▶ **THE REQUEST**
Below is a listing; write it out exactly and drop any images from it.

▶ **DATA LINES**

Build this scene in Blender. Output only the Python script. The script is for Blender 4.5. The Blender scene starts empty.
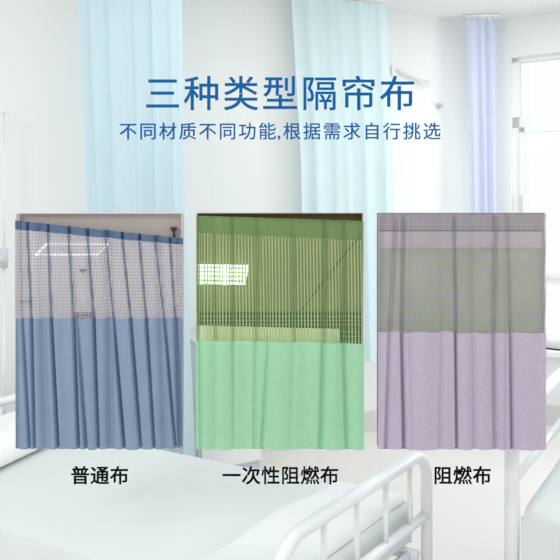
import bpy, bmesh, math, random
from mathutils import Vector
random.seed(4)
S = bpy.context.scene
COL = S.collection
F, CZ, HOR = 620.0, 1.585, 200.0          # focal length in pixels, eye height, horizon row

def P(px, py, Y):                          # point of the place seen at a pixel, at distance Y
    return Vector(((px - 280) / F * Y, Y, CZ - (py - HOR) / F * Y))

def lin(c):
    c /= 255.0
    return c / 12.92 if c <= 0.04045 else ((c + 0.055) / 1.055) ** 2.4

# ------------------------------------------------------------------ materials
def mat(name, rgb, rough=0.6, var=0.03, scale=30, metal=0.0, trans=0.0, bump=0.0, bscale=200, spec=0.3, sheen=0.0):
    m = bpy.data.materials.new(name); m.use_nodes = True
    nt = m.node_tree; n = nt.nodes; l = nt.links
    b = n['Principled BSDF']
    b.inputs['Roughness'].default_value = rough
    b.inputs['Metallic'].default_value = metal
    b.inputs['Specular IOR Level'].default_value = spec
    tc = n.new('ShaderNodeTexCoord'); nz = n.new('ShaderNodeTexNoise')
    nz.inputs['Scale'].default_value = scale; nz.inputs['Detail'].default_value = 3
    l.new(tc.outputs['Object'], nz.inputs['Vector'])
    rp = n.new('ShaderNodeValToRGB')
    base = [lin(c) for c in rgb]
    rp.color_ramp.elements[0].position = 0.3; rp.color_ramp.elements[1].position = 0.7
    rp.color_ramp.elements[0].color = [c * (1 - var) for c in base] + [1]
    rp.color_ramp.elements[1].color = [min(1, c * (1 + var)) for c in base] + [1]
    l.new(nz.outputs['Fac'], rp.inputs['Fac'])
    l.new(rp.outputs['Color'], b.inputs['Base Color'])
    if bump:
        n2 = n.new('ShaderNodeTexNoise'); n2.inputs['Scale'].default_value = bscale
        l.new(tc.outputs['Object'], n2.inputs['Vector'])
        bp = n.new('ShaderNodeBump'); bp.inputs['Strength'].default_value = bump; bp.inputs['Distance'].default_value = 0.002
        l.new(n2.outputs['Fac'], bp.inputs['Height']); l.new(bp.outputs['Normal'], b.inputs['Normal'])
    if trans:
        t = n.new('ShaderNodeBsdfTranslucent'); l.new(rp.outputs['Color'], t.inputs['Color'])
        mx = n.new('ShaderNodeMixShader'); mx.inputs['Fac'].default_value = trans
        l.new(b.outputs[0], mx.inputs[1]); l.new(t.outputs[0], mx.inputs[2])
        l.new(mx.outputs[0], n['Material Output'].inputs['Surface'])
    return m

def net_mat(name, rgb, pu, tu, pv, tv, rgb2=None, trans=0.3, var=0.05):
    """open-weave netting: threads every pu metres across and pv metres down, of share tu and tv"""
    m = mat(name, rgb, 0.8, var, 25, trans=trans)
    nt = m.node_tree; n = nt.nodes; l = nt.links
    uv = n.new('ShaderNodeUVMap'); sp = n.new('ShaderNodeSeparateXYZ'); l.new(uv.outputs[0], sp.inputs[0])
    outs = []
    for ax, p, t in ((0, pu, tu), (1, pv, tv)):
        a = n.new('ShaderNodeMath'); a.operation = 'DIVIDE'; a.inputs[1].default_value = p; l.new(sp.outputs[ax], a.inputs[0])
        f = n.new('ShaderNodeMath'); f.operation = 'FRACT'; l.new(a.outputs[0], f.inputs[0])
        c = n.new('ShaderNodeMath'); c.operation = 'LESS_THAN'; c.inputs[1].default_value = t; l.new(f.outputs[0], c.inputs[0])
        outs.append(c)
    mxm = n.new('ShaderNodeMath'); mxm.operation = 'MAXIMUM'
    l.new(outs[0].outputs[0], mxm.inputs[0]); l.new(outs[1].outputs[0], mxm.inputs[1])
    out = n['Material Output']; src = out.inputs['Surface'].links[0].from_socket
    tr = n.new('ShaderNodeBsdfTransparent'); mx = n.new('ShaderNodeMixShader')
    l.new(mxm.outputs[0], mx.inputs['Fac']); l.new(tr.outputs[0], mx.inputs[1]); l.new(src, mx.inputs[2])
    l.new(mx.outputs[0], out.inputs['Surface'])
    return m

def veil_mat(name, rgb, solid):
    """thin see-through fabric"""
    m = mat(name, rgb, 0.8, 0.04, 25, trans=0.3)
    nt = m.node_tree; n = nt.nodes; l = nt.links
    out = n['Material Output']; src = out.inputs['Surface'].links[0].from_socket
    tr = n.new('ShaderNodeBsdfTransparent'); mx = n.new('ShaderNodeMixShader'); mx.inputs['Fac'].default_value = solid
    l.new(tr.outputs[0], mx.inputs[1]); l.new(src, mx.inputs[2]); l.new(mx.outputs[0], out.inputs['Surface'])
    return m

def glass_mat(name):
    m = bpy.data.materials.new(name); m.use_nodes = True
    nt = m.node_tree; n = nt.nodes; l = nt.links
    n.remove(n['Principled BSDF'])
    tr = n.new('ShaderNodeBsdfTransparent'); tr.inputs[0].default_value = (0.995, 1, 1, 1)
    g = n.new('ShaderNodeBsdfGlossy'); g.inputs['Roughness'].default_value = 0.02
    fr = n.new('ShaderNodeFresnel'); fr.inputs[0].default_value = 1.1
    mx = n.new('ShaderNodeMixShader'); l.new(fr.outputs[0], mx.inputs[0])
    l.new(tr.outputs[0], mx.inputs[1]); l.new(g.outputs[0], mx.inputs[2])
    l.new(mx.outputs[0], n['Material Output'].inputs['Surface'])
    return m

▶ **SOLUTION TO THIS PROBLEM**
Build this scene in Blender. Output only the Python script. The script is for Blender 4.5. The Blender scene starts empty.
import bpy, bmesh, math, random
from mathutils import Vector
random.seed(4)
S = bpy.context.scene
COL = S.collection
F, CZ, HOR = 620.0, 1.585, 200.0          # focal length in pixels, eye height, horizon row

def P(px, py, Y):                          # point of the place seen at a pixel, at distance Y
    return Vector(((px - 280) / F * Y, Y, CZ - (py - HOR) / F * Y))

def lin(c):
    c /= 255.0
    return c / 12.92 if c <= 0.04045 else ((c + 0.055) / 1.055) ** 2.4

# ------------------------------------------------------------------ materials
def mat(name, rgb, rough=0.6, var=0.03, scale=30, metal=0.0, trans=0.0, bump=0.0, bscale=200, spec=0.3, sheen=0.0):
    m = bpy.data.materials.new(name); m.use_nodes = True
    nt = m.node_tree; n = nt.nodes; l = nt.links
    b = n['Principled BSDF']
    b.inputs['Roughness'].default_value = rough
    b.inputs['Metallic'].default_value = metal
    b.inputs['Specular IOR Level'].default_value = spec
    tc = n.new('ShaderNodeTexCoord'); nz = n.new('ShaderNodeTexNoise')
    nz.inputs['Scale'].default_value = scale; nz.inputs['Detail'].default_value = 3
    l.new(tc.outputs['Object'], nz.inputs['Vector'])
    rp = n.new('ShaderNodeValToRGB')
    base = [lin(c) for c in rgb]
    rp.color_ramp.elements[0].position = 0.3; rp.color_ramp.elements[1].position = 0.7
    rp.color_ramp.elements[0].color = [c * (1 - var) for c in base] + [1]
    rp.color_ramp.elements[1].color = [min(1, c * (1 + var)) for c in base] + [1]
    l.new(nz.outputs['Fac'], rp.inputs['Fac'])
    l.new(rp.outputs['Color'], b.inputs['Base Color'])
    if bump:
        n2 = n.new('ShaderNodeTexNoise'); n2.inputs['Scale'].default_value = bscale
        l.new(tc.outputs['Object'], n2.inputs['Vector'])
        bp = n.new('ShaderNodeBump'); bp.inputs['Strength'].default_value = bump; bp.inputs['Distance'].default_value = 0.002
        l.new(n2.outputs['Fac'], bp.inputs['Height']); l.new(bp.outputs['Normal'], b.inputs['Normal'])
    if trans:
        t = n.new('ShaderNodeBsdfTranslucent'); l.new(rp.outputs['Color'], t.inputs['Color'])
        mx = n.new('ShaderNodeMixShader'); mx.inputs['Fac'].default_value = trans
        l.new(b.outputs[0], mx.inputs[1]); l.new(t.outputs[0], mx.inputs[2])
        l.new(mx.outputs[0], n['Material Output'].inputs['Surface'])
    return m

def net_mat(name, rgb, pu, tu, pv, tv, rgb2=None, trans=0.3, var=0.05):
    """open-weave netting: threads every pu metres across and pv metres down, of share tu and tv"""
    m = mat(name, rgb, 0.8, var, 25, trans=trans)
    nt = m.node_tree; n = nt.nodes; l = nt.links
    uv = n.new('ShaderNodeUVMap'); sp = n.new('ShaderNodeSeparateXYZ'); l.new(uv.outputs[0], sp.inputs[0])
    outs = []
    for ax, p, t in ((0, pu, tu), (1, pv, tv)):
        a = n.new('ShaderNodeMath'); a.operation = 'DIVIDE'; a.inputs[1].default_value = p; l.new(sp.outputs[ax], a.inputs[0])
        f = n.new('ShaderNodeMath'); f.operation = 'FRACT'; l.new(a.outputs[0], f.inputs[0])
        c = n.new('ShaderNodeMath'); c.operation = 'LESS_THAN'; c.inputs[1].default_value = t; l.new(f.outputs[0], c.inputs[0])
        outs.append(c)
    mxm = n.new('ShaderNodeMath'); mxm.operation = 'MAXIMUM'
    l.new(outs[0].outputs[0], mxm.inputs[0]); l.new(outs[1].outputs[0], mxm.inputs[1])
    out = n['Material Output']; src = out.inputs['Surface'].links[0].from_socket
    tr = n.new('ShaderNodeBsdfTransparent'); mx = n.new('ShaderNodeMixShader')
    l.new(mxm.outputs[0], mx.inputs['Fac']); l.new(tr.outputs[0], mx.inputs[1]); l.new(src, mx.inputs[2])
    l.new(mx.outputs[0], out.inputs['Surface'])
    return m

def veil_mat(name, rgb, solid):
    """thin see-through fabric"""
    m = mat(name, rgb, 0.8, 0.04, 25, trans=0.3)
    nt = m.node_tree; n = nt.nodes; l = nt.links
    out = n['Material Output']; src = out.inputs['Surface'].links[0].from_socket
    tr = n.new('ShaderNodeBsdfTransparent'); mx = n.new('ShaderNodeMixShader'); mx.inputs['Fac'].default_value = solid
    l.new(tr.outputs[0], mx.inputs[1]); l.new(src, mx.inputs[2]); l.new(mx.outputs[0], out.inputs['Surface'])
    return m

def glass_mat(name):
    m = bpy.data.materials.new(name); m.use_nodes = True
    nt = m.node_tree; n = nt.nodes; l = nt.links
    n.remove(n['Principled BSDF'])
    tr = n.new('ShaderNodeBsdfTransparent'); tr.inputs[0].default_value = (0.995, 1, 1, 1)
    g = n.new('ShaderNodeBsdfGlossy'); g.inputs['Roughness'].default_value = 0.02
    fr = n.new('ShaderNodeFresnel'); fr.inputs[0].default_value = 1.1
    mx = n.new('ShaderNodeMixShader'); l.new(fr.outputs[0], mx.inputs[0])
    l.new(tr.outputs[0], mx.inputs[1]); l.new(g.outputs[0], mx.inputs[2])
    l.new(mx.outputs[0], n['Material Output'].inputs['Surface'])
    return m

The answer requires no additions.